Ananda Lewis

Benson: I'd like to get past her line of srimmage.

Ahern: The new XFL commissioner.

Fowle: Five yards for unnecessary use of pleather.

Johnny: I like the outfit, but I wish I could see her end zone!

Strasser: Ananda is displaying all the assets it takes to be a top VJ.

Weinhold: Time-Life Books presents Quarterbacks of the Old West.
Amber Benson

Lisa G.: Stick a fork in her, she's done!

Johnny: The new trout-flavoured pantsuit.

Strasser: Let me pass along something I've learned the hard way: Don't shop with PMS.

Weinhold: The pajamas of Turin.
Mary Steenburgen

Lisa G.: Ted Dansen says "Cheers" to this.

Benson: Shiny nipples will never go out of style.

McDonald: Sleek, satin and sexy.

Fowle: She makes my steen burgen.

Strasser: This color perfectly complements Ted Danson's bald spot.

Marley: "Ted, go park the car. I'll be inside looking good."

Pamela Anderson

Benson: Her biggest mistake since Barb Wire.

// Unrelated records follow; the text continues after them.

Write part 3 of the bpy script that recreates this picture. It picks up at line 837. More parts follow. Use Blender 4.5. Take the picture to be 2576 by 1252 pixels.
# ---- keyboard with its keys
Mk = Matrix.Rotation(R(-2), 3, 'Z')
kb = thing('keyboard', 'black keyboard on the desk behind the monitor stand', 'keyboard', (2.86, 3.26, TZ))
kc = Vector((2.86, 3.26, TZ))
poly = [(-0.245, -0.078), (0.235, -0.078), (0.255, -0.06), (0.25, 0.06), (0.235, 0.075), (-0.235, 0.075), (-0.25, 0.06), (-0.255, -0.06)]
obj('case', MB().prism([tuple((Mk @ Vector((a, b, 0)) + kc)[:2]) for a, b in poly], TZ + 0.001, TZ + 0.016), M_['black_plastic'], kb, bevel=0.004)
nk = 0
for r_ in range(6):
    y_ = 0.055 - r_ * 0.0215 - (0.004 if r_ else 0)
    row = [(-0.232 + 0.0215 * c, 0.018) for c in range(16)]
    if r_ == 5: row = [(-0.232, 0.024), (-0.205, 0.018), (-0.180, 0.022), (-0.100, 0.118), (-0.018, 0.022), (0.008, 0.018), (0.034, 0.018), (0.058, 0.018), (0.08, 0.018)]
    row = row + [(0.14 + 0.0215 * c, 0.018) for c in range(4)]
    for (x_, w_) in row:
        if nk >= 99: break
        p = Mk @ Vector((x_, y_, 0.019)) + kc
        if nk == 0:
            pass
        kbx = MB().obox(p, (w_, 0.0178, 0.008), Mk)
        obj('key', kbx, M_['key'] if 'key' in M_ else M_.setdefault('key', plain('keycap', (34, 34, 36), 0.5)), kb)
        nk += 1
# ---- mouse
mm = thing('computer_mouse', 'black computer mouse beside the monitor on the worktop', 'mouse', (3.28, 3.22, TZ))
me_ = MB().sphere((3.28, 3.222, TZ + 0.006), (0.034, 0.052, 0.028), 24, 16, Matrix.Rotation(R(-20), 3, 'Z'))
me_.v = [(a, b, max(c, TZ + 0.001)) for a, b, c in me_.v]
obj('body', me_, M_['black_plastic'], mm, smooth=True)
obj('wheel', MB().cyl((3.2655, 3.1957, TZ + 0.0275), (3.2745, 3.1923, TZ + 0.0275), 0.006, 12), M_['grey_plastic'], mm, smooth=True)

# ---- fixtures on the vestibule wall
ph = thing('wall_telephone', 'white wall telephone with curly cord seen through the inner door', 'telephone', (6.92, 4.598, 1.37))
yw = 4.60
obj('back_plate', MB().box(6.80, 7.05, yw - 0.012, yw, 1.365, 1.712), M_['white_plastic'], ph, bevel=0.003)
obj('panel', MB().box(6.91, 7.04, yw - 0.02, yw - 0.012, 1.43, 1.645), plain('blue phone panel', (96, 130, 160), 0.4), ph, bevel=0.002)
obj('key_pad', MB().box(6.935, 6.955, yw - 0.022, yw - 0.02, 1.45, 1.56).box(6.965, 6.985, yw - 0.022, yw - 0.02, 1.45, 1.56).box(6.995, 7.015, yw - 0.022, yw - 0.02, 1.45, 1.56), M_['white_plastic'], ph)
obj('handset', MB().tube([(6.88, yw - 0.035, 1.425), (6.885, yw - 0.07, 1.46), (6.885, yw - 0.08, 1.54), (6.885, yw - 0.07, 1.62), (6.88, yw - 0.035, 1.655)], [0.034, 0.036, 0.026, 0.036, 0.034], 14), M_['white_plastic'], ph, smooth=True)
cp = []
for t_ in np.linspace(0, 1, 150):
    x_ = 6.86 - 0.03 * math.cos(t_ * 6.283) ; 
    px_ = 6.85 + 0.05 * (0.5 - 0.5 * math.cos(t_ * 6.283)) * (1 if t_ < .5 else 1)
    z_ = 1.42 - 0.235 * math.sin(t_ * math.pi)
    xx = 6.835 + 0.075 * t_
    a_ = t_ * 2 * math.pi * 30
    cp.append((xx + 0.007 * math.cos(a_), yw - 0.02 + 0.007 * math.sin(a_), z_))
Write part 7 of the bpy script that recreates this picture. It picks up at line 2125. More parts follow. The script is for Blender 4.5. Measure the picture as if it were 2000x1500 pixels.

Ahern: Not wanting to be noticed, Pam goes to the airport in her least flashy outfit.

Strasser: She just went in for a taste reduction.

Marley: So big and pointy -- I love her boots.
Amy Brenneman

Benson: Judged by an angel.

Ahern: The miniature arm dresses are a nice touch.

Strasser: Amy moonlighting at a Reneissance fair.

Marley: Wait a minute, I think that's my mother's old tablecloth.

Weinhold: "Flight attendants, prepare for takeoff."